When I saw your photo of the antenna mounted on the pallet, it almost warmed my cold, dead heart.
Merely "sitting on", not mounted :-) I just wanted to get a few extra cm of height to get closer to the feijoa hedge and the house roofline being the joint horizon to the south (the most critical direction in NZ/Aus).
Seems to be working ok. I'll attach the obstruction map from the app. It maps which parts of the sky it doesn't receive expected signals from, so it knows to switch to another bird before that happens. You can clearly see the row of bamboo off the SW (left side of this screenshot)
1) Can you run a small server or two?
I'm not aware of any language saying you're not allowed to (and I'm sure not going to go looking for it). As with most consumer ISPs you'd need to use some form of dynamic DNS. I haven't actually been keeping track of my IP numbers but I've just now set up a cron job to do that every 15 minutes. I'll report back after a few days.
The provided WIFI router doesn't have any interface for setting up pinholes, but you are not required to use their router -- it just makes for a more foolproof OOBE.
2) What happens when the service gets saturated with users?
They are restricting the number of users in each "cell", a hexagon roughly 20 km across. Right now they are only allowing people in fairly rural areas to order the service.
There are currently 1288 operational satellites in the initial "shell" (set of orbits with satellites 450 km up) with a further 241 on "standby". I think the launch late January brought the total number of satellites to just over 2000. They are now building a new "shell" of satellites with sat-to-sat laser links that will allow your downlink to be far from you, rather than the maybe 1000 km [1] it has to be at present so that the same satellite can see both you and the downlink ground station at the same time.
Starlink have permission to launch and operate 12,000 satellites, and are seeking permission to increase this to 30,000.
That will give a lot more capacity than now.
It's never going to be able to cope with thousands of people in a city or city suburb. But those places have fibre and/or good 4G/5G signal.
3) How mobile is it? Can you or are you allowed to move the receiver to another property?
You can move house. But you can only move to somewhere where a new user would be allowed to sign up.
Putting it on your RV yacht and moving around every day is not currently supported.
4) Can one, as a ordinary user, examine the connection quality?

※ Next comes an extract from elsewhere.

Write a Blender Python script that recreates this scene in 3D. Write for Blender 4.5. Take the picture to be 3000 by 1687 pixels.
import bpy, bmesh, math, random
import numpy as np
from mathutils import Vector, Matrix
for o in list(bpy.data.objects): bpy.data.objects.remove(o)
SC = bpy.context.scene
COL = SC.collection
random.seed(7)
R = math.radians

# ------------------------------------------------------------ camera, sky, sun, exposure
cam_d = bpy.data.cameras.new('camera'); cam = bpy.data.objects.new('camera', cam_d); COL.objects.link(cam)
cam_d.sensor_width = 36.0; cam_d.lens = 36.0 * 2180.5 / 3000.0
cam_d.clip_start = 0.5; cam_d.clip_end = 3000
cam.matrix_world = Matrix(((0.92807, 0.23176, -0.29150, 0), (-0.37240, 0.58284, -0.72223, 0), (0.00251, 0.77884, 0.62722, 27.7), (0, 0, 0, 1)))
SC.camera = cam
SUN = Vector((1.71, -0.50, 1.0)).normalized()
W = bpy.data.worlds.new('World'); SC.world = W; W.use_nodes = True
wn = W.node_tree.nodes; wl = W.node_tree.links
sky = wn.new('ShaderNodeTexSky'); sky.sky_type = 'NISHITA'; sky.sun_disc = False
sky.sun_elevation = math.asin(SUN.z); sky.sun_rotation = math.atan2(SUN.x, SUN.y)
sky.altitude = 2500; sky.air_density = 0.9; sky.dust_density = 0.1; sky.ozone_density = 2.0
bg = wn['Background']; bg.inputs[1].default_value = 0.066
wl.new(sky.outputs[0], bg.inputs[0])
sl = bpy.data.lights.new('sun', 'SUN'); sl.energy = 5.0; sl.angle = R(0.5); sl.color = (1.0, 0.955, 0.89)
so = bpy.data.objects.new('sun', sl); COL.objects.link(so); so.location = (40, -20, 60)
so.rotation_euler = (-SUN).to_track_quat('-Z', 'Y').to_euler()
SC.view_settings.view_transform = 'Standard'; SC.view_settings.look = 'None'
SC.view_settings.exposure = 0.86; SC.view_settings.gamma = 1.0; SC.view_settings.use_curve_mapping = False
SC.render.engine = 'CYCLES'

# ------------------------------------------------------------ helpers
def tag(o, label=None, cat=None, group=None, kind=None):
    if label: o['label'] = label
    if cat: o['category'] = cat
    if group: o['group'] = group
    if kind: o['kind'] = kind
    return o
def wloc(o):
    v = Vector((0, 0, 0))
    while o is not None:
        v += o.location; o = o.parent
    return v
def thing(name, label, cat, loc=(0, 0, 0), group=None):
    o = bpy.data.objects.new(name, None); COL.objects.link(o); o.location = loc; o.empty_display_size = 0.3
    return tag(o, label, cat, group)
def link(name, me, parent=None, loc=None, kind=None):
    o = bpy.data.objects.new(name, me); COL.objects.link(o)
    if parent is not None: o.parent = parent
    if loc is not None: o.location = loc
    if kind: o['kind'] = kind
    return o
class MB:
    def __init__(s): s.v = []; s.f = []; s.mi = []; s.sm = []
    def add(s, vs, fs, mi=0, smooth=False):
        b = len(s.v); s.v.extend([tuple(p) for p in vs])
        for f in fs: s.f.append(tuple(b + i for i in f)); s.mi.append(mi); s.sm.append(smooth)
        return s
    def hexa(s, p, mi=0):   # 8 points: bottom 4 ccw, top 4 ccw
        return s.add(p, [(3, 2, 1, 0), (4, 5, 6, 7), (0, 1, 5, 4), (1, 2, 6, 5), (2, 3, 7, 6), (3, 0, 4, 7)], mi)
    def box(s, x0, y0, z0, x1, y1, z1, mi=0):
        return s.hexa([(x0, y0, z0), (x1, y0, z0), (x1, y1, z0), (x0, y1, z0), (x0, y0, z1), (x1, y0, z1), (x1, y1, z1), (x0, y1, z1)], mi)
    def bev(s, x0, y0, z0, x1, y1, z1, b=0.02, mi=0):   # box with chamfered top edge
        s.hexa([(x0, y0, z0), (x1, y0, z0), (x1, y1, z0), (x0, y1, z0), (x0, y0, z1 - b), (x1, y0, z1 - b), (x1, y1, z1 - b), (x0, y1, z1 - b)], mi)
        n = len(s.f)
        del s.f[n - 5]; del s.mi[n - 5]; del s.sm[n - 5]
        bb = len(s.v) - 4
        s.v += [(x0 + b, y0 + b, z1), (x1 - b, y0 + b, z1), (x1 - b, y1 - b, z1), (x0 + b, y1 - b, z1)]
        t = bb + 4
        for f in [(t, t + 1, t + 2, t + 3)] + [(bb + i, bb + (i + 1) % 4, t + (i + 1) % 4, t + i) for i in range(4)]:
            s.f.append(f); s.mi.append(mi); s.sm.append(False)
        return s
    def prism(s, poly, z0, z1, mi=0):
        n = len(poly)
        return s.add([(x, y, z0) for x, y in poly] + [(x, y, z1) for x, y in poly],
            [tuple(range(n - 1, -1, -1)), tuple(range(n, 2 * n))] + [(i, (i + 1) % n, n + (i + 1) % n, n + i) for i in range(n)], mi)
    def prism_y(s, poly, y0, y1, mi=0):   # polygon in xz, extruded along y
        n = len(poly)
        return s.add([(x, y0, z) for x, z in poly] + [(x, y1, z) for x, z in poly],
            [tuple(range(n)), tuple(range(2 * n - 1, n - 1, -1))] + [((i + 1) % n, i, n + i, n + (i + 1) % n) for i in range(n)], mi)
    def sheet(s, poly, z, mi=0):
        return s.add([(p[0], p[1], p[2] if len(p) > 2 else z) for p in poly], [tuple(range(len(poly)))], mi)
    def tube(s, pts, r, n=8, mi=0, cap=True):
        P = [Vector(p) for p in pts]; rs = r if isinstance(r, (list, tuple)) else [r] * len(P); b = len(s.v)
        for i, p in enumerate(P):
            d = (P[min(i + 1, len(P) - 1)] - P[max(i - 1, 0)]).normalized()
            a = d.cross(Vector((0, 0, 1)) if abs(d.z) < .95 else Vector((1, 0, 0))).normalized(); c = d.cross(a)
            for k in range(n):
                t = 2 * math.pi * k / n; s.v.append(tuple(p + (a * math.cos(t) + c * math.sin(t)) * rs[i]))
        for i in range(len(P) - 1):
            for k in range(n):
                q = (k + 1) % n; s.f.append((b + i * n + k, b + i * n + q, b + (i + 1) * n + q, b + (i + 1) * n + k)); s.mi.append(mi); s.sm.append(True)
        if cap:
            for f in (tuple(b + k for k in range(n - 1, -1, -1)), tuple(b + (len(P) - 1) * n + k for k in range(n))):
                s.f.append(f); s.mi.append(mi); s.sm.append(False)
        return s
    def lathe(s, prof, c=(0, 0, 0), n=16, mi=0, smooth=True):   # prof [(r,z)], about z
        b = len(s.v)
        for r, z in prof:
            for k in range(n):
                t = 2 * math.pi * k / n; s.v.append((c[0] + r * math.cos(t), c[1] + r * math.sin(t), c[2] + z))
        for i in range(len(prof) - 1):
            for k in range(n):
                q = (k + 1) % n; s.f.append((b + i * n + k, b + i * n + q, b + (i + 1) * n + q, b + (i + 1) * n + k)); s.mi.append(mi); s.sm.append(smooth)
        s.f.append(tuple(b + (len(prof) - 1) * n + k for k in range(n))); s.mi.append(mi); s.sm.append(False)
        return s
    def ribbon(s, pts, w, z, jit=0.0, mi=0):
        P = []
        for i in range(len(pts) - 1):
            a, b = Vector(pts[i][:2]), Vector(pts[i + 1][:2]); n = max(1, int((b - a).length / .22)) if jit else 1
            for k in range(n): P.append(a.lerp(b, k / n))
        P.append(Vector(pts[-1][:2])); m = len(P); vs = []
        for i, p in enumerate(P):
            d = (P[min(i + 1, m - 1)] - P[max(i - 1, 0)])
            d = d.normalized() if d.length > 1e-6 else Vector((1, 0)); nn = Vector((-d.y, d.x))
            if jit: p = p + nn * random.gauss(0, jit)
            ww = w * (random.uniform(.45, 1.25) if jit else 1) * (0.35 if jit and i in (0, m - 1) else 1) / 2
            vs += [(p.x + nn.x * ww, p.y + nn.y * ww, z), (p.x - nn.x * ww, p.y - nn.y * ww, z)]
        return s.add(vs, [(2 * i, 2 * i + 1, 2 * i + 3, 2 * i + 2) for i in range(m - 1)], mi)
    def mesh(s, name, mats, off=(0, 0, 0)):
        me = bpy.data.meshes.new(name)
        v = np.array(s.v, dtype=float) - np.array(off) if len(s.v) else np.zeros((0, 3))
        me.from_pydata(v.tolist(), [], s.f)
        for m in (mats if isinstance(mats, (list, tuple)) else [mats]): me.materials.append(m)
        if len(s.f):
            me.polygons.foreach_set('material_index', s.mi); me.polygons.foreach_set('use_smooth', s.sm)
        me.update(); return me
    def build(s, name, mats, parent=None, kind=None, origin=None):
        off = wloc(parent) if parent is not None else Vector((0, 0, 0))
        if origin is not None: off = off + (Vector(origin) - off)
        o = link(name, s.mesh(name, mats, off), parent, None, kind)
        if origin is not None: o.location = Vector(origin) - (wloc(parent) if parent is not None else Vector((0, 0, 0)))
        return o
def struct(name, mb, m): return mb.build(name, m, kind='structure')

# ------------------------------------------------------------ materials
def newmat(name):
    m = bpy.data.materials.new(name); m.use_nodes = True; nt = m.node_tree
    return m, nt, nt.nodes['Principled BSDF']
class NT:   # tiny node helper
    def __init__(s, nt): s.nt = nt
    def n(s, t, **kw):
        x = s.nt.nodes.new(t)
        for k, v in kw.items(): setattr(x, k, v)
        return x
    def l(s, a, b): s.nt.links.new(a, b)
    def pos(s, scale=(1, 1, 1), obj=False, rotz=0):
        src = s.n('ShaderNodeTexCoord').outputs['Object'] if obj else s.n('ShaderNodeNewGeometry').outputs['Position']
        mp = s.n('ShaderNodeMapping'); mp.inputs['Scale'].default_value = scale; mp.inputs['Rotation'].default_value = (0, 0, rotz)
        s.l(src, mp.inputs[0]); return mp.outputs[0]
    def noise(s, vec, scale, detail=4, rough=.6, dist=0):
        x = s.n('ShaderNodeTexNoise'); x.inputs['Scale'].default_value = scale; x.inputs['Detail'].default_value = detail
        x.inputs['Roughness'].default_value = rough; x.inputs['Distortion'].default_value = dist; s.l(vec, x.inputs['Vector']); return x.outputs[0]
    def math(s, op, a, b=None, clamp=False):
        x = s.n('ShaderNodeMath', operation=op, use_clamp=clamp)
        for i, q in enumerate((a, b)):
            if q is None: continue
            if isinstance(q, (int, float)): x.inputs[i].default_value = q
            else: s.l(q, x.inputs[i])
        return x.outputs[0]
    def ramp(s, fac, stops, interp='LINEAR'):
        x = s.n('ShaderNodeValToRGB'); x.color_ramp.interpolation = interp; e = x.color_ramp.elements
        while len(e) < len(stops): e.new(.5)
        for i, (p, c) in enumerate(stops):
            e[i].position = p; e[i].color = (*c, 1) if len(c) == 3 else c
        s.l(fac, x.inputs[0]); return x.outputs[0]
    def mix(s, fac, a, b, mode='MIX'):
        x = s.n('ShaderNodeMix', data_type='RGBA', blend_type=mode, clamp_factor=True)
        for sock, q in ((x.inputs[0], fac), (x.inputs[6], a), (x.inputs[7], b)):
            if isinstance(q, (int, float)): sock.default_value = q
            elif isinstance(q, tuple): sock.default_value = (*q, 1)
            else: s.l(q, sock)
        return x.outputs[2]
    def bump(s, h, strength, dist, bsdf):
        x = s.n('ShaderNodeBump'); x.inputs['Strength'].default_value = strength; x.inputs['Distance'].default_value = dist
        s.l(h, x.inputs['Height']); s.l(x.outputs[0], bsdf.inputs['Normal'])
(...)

You can of course use the normal tools such as ping. The app does goes you a little:
[1] don't confuse this with the often publicised figure that you need to be within 500 km (or some other figure such as 600 or 680 km) of a ground station. That's assuming that you have only one nearby ground station and expect 100% continuous coverage. That means that at times the best satellite will be 500 km the other side of the ground station, and therefor 1000 km from you. I believe that even if you are, say, 2000 km from the nearest ground station, there will from time to time (about every 5 minutes worst case) be a satellite somewhere more or less in the middle, and you can get internet via it for a few seconds or a minute or two. That might be useful in an emergency or to do a batched upload/download, but you're not going to get the kind of continuous internet people expect in that situation.